The years went on, Jacob and wife died. Oscar became dissatisfied and he decided to move his family to Michigan. Grace, one of the old maids I spoke of in the first part of my story was a baby of ten months and Adeline was born after they had been in Michigan about two years. How different was that train ride from my first long journey across the ocean on a sailing vessel. It was chug, and roar and grind all the time, a day and a night. They settled on a farm it what seemed like the woods. I was put to good use fixing that old house from time to time, building on a kitchen and fixing the roof which always leaked. There were cow-sheds and pig pens to be built. There were boys of all ages but only Dan and George paid much attention to me. I hear Dan speak of me once in a while even now. “What became of the Grandaddy hammer?” I know he’ll be surprised and pleased to see me here in this book-case.

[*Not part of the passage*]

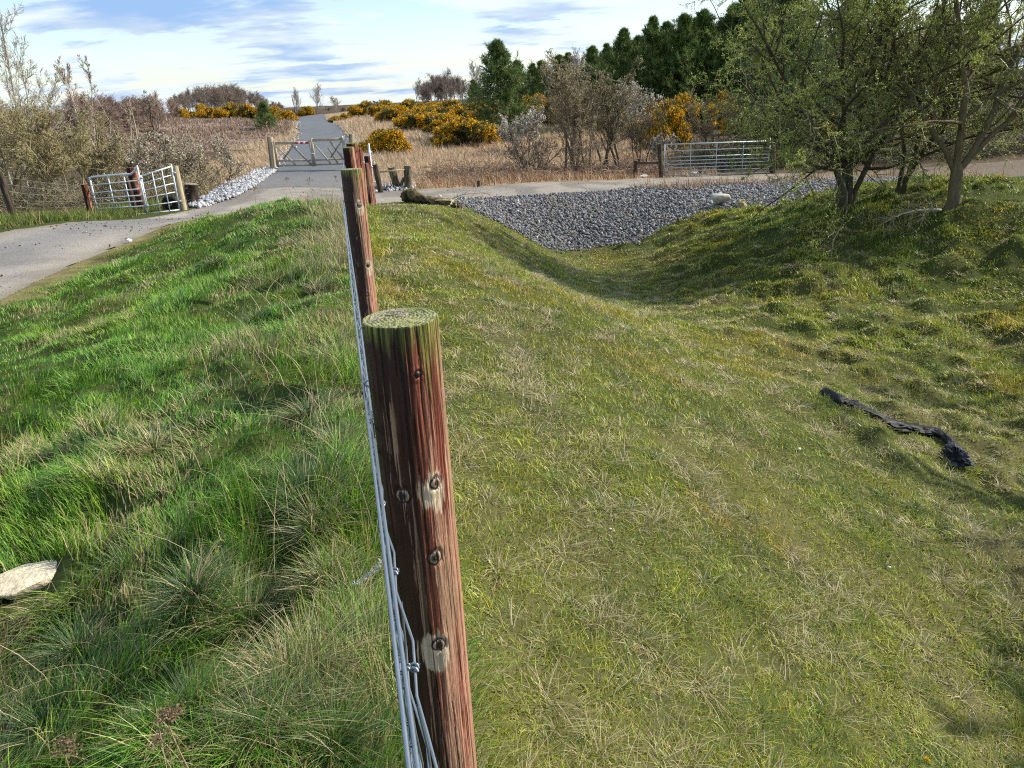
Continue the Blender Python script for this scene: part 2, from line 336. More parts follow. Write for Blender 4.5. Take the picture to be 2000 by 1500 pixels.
def ghit(px, py):
    Y = np.exp(np.linspace(math.log(.4), math.log(700), 1500)); d = fw+RT*(px-1000)/FPX+UP*(750-py)/FPX
    p = d[None]*(Y/d[1])[:, None]; p[:, 2] += CZ; b = np.nonzero(p[:, 2] < H0(p[:, 0], p[:, 1]))[0]
    q = p[b[0]] if len(b) else p[-1]; q = q.copy(); q[2] = ground(q[0:1], q[1:2])[0]; return q
def gz(x, y): return float(ground(np.array([x]), np.array([y]))[0])

# ------------------------------------------------------------------ ground sheet
def zone(x, y):
    """0 lush bank, 1 short turf, 2 straw, 3 heath, 4 wood floor"""
    z = np.full(np.shape(x), 2)
    jx = x+(fbm(x*.7, y*.7, 3, 77)-.5)*1.2; jy = y+(fbm(x*.7+9, y*.7, 3, 78)-.5)*1.5
    fx = fence_x(y)
    tr = pip(x, y, TRACK)
    z = np.where((x < fx-.02) & (y < 24) & (x > -6.9), 0, z)
    z = np.where((x >= fx-.02) & (jy < 25), 1, z)
    z = np.where((x > 9) & (jy < 24.5), 1, z)
    z = np.where((x < -6.9) & (jy < 24.5) & (jx > -14), 0, z)
    z = np.where((x < -6.9) & ((jy >= 24.5) | (jx <= -14)), 2, z)
    z = np.where(pip(jx, jy, HEATH), 3, z)
    z = np.where((jx > 9) & (jy > 31), 4, z)
    z = np.where(np.hypot(x, y) > 125, 4, z)
    z = np.where((jx < -14) & (jy < 46), 4, z)
    return z
ZC = np.array([(.045, .06, .016), (.052, .062, .018), (.30, .22, .14), (.24, .175, .14), (.085, .062, .038)])
def gcol(x, y):
    z = zone(x, y); c = ZC[z]*(.75+.5*fbm(x*1.7, y*1.7, 4, 3))[:, None]
    d = fbm(x*.9, y*.9, 3, 44)[:, None]; c = np.where((z == 1)[:, None], lerp(c, np.array([.11, .095, .04]), sst(.5, .75, d)*.6), c)
    rd = pdist(x, y, TRACK); vg = sst(.75, .15, rd+(fbm(x*2, y*2, 3, 13)-.5)*.8)*(x < -4)*(x > -7.5)*(y < 22); c = lerp(c, np.array([.21, .17, .075])*(.6+.8*fbm(x*6, y*6, 3, 14))[:, None], (vg*.85)[:, None])
    c = np.where(pip(x, y, GBANK)[:, None], np.array([.10, .10, .105])*(.7+.6*d), c)
    # farther plain: bands of brown wood, yellow grass
    return c
def build_ground():
    mb = MB()
    fr = np.radians(np.arange(-56, 56.01, .26)); bk = np.radians(np.arange(60, 301, 6.0)); an = np.concatenate([fr, bk])
    rr = np.concatenate([np.exp(np.linspace(math.log(.25), math.log(60), 800)), np.exp(np.linspace(math.log(61), math.log(3000), 110))])
    A, R = np.meshgrid(an, rr); x = (R*np.sin(A)).ravel(); y = (R*np.cos(A)).ravel()
    z = ground(x, y); na = len(an); nr = len(rr)
    z = z-sst(400, 3000, np.hypot(x, y))*6
    V = np.stack([x, y, z], 1); c = gcol(x, y)
    V = np.vstack([V, [[0, 0, gz(0, 0)]]]); c = np.vstack([c, c[:1]])
    i = np.arange(nr-1)[:, None]*na; j = np.arange(na)[None]; j2 = (j+1) % na
    f = np.stack([i+j, i+na+j, i+na+j2, i+j2], -1).reshape(-1, 4)[:, ::-1]
    mb.add(V, f, c); jj = np.arange(na); mb.F.append(np.stack([np.full(na, nr*na), jj, (jj+1) % na], 1)[:, ::-1])
    o = mb.build('ground', M_GROUND, smooth=True); tag(o, kind='structure')
build_ground()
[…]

My next journey was in an auto-truck, fifteen miles to this city. That was the fastest ride I ever hope to take. But now and then I hear a strange whirring sound that seems to come from the air overhead. It sounds like an engine. I got a glimpse of a huge bird like thing, but it was gone before I could make out anything more.
One of the old maids said, “there goes the mail plane.” Do you suppose I’ll ever take a journey in one of them. By my claws! I hope not. I wonder what will become of me when the old maids are gone. Now and then I hear them talk over whom should have the family relics. One day Grace said, “I think John should have the old hammer.” John Beeby! How strange! “John likes to build things, and maybe he’d like it.” Do you suppose, old Mallet Head, that a college senior would care about an old Has Been like me?
Note: The main points of this theme are facts in the history of the hammer. It is a family relic. It was brought from England by my grandfather about the date stated in the theme.

[Teacher’s note:] I enjoyed this account greatly. Antiques that belong to one’s family mean much to me. I am correcting your papers from an old desk that belonged to my great grandfather. I hope that your old hammer always will remain in the Beebe family. Florence Eckert.